Turkmenistan have invested billions of dollars in new facilities preparing for the 5th Asian Indoor and Martial Arts Games in Ashgabat, where 6,000 athletes from 65 countries are due to compete in 21 sports ©Ashgabat 2017
Turkmenistan have invested billions of dollars in new facilities preparing for the 5th Asian Indoor and Martial Arts Games in Ashgabat, where 6,000 athletes from 65 countries are due to compete in 21 sports ©Ashgabat 2017

Lai admitted taking $950,000 (£710,000/€778,000) in bribes in a US court but Sheikh Ahmad has "vigorously" denied any wrongdoing and is confident of being cleared. 

Part of the reason it is believed that Sheikh Ahmad wants to be in Ashgabat is because of potential political sensitivities surrounding the Asian Indoor and Martial Arts Games.

Turkmenistan is among the world’s most repressive and closed countries and is regularly criticised for its poor human rights record.

Of the 94 members of the IOC, it is expected that at least six will be missing from this Session, including Sheikh Ahmad.

The others include Ireland's Patrick Hickey, currently self-suspended following his arrest at Rio 2016, and Namibia's Frankie Fredericks following allegations of bribery linked to the vote eight years ago to award Rio de Janeiro the 2016 Olympic and Paralympic Games.  

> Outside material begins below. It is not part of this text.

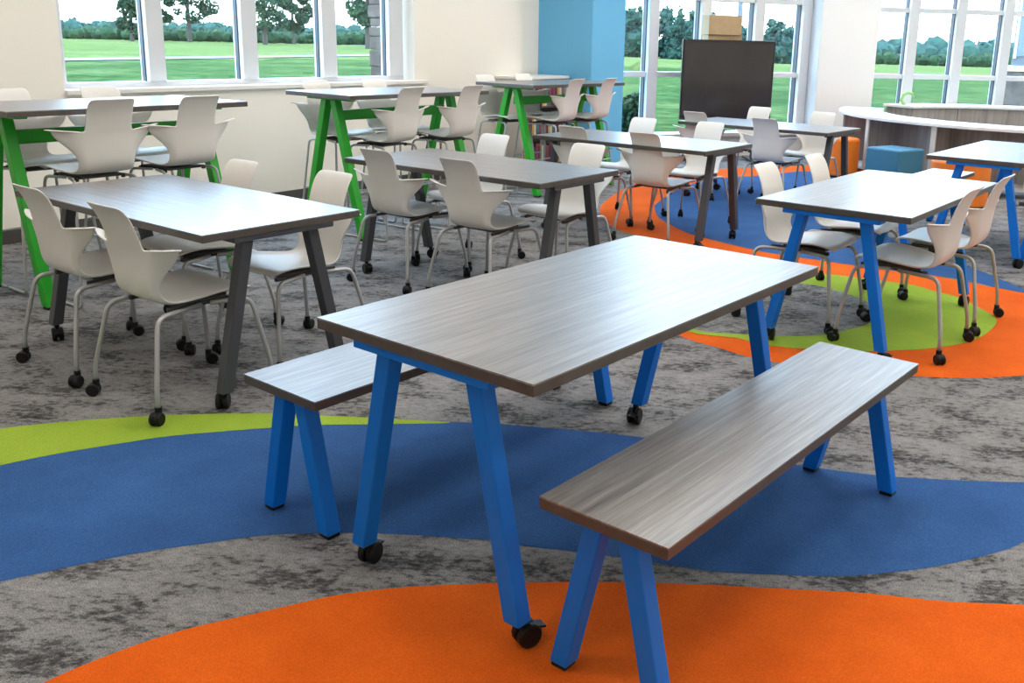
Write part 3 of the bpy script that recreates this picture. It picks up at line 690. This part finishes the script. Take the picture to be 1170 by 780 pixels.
def wood(name, label, x0, x1, yy, hh, mat, seed, step=3., r=3.):
    rng = random.Random(seed); bm = B(); blobs = []; px = x0
    while px < x1:
        x, y = at(px, yy+rng.uniform(-8, 8)); z = ground_z(x, y); h = hh*rng.uniform(.7, 1.1)
        core(bm, x, y, z+h*.45, h*.5, 1.0, rng); blobs.append((x, y, z+h*.5, h*.52, 1.0)); px += step*rng.uniform(.7, 1.3)
    leaf_bm(bm, blobs, 60*len(blobs), hh*.09, rng); tag(link(name, bm, M[mat]), label, 'woodland', kind='stuff')
wood('hedgerow', 'low green hedgerow beyond the meadow behind the left window', 40, 470, 165, 2.3, 'leafc', 5, 5)
wood('woodland', 'distant blue-green woodland behind the left window', 30, 480, 260, 4.6, 'leafb', 6, 6)
wood('woodland', 'distant blue-green woodland behind the right windows', 960, 1230, 310, 8.6, 'leafb', 7, 6)
wood('hedgerow', 'low bushes before the woodland behind the right windows', 990, 1200, 270, 4.0, 'leafc', 9, 11)
# light poles
for px, yy, h, l, rr in ((733, 58, 9, 'grey light pole on the lawn, right of the blue column', .17), (832, 62, 9, 'grey light pole behind the cardboard box', .17)):
    x, y = at(px, yy); z = ground_z(x, y); bm = B(); tube(bm, [(0, 0, -.3), (0, 0, h)], [rr, rr*.8], 12); box(bm, -.9, .9, -.15, .15, h, h+.2)
    o = link('light_pole', bm, M['pole'], smooth=False); o.location = (x, y, z); tag(o, l, 'pole')
x, y = at(728, 56.5); bm = B(); core(bm, 0, 0, 0, .85, .8, random.Random(2)); o = link('grass_mound', bm, M['meadow'], smooth=True); o.location = (x, y, ground_z(x, y)); tag(o, 'small grassy mound at the foot of the light pole', 'mound')
# shrub outside, near the glass
def shrub(px, yy, h, w, label, seed):
    x, y = at(px, yy); t = thing('shrub', label, 'shrub', (x, y, ground_z(x, y)), 0); rng = random.Random(seed)
    bm = B(); tube(bm, [(0, 0, -.05), (0, 0, h*.7)], .02, 6); link('stem', bm, M['bark'], t)
    bm = B(); leaf_bm(bm, [(0, 0, h*.35, w, 1), (w*.2, 0, h*.65, w*.8, 1), (-w*.3, 0, h*.55, w*.7, 1)], 1500, .05, rng); link('foliage', bm, M['leafc'], t)
shrub(716, 15.2, 1.0, .30, 'dark green shrub outside the glass just right of the blue column', 21)
# stone pillar outside the left window
bm = B(); rng = random.Random(4); z = -.2
PX = WX.copy(); PX.translation = WP(4.90, 1.05)
while z < 3.6:
    h = rng.uniform(.09, .2); sp = rng.uniform(.15, .35)
    for (a, b) in ((-.25, -.25+.5*sp+.1), (-.25+.5*sp+.105, .25)):
        e = rng.uniform(0, .03); box(bm, a-e*.5, b, -.25-e, .25+e, z, z+h-.006, xf=PX)
    z += h
sp_ = link('stone_pillar', bm, M['stone'], bevel=.012); tag(sp_, 'stone clad pillar outside the right end of the left window', 'pillar')
# neighbouring wing seen through the last right pane
wx, wy = at(1137, 24); wing = thing('building_wing', 'pale building wing with stone base outside the rightmost pane', 'building', (wx, wy, ground_z(wx, wy)), R(-38))
gz = -ground_z(wx, wy)
bm = B(); box(bm, 0, 9, 0, 6, .9+gz*0+.35, 7); link('wall', bm, M['siding'], wing)
bm = B(); box(bm, -.06, 9, -.06, 6, -.3, 1.18); link('stone_base', bm, M['stone'], wing)
bm = B(); box(bm, -.12, 9, -.12, 6, 1.19, 1.32); link('ledge', bm, M['alu'], wing)
for x in (.10, 1.75, 3.2):
    bm = B(); box(bm, x, x+.75, -.03, .02, 1.55, 3.0); w_ = link('window', bm, M['shade'], wing)
    bm = B(); box(bm, x-.06, x+.81, -.05, -.031, 2.5, 2.58); box(bm, x-.06, x, -.05, -.0, 1.5, 3.06); box(bm, x+.75, x+.81, -.05, -.0, 1.5, 3.06); link('window_frame', bm, M['alu'], w_)

# ------------------------------------------------------------------ world and lights
w = bpy.data.worlds.new('sky'); sc.world = w; w.use_nodes = True; nt = w.node_tree; nt.nodes.clear()
N = nt.nodes.new; Lk = nt.links.new
out = N('ShaderNodeOutputWorld'); bg = N('ShaderNodeBackground'); tc = N('ShaderNodeTexCoord'); sx = N('ShaderNodeSeparateXYZ'); rp = N('ShaderNodeValToRGB')
Lk(tc.outputs['Generated'], sx.inputs[0]); Lk(sx.outputs['Z'], rp.inputs['Fac'])
e = rp.color_ramp.elements; e[0].position = 0; e[0].color = (.84, .93, 1, 1); e[1].position = .6; e[1].color = (.46, .68, 1, 1)
k2 = e.new(.14); k2.color = (.62, .80, 1, 1)
Lk(rp.outputs['Color'], bg.inputs['Color']); bg.inputs['Strength'].default_value = 10.0; Lk(bg.outputs[0], out.inputs['Surface'])

sc.view_settings.view_transform = 'Standard'; sc.view_settings.look = 'None'; sc.view_settings.gamma = 1; sc.view_settings.use_curve_mapping = False
sc.view_settings.exposure = 0.0
sc.cycles.max_bounces = 8; sc.cycles.diffuse_bounces = 4; sc.cycles.transparent_max_bounces = 12; sc.cycles.use_denoising = True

South Korea's Kun-Hee Lee and the Emir of Qatar, Sheikh Tamim bin Hamad Al Thani, are virtually certain not to attend.

Lee, the billionaire chairman of the Samsung Group, has been in a coma since suffering a heart attack in May 2014. 

His family last month requested that he step down from the IOC and he is due to officially cease being a member at the end of this Session.

Sheikh Tamim, meanwhile, is facing an unprecedented crisis in Qatar after four of its Gulf neighbours - Saudi Arabia, Bahrain, Egypt and the United Arab Emirates - cut off relations with it. 

Also expected to be missing is Russia's Yelena Isinbayeva, elected as a member of the IOC Athletes' Commission during Rio 2016.

She also set to skip the Session as she announced in July she is expecting her second child.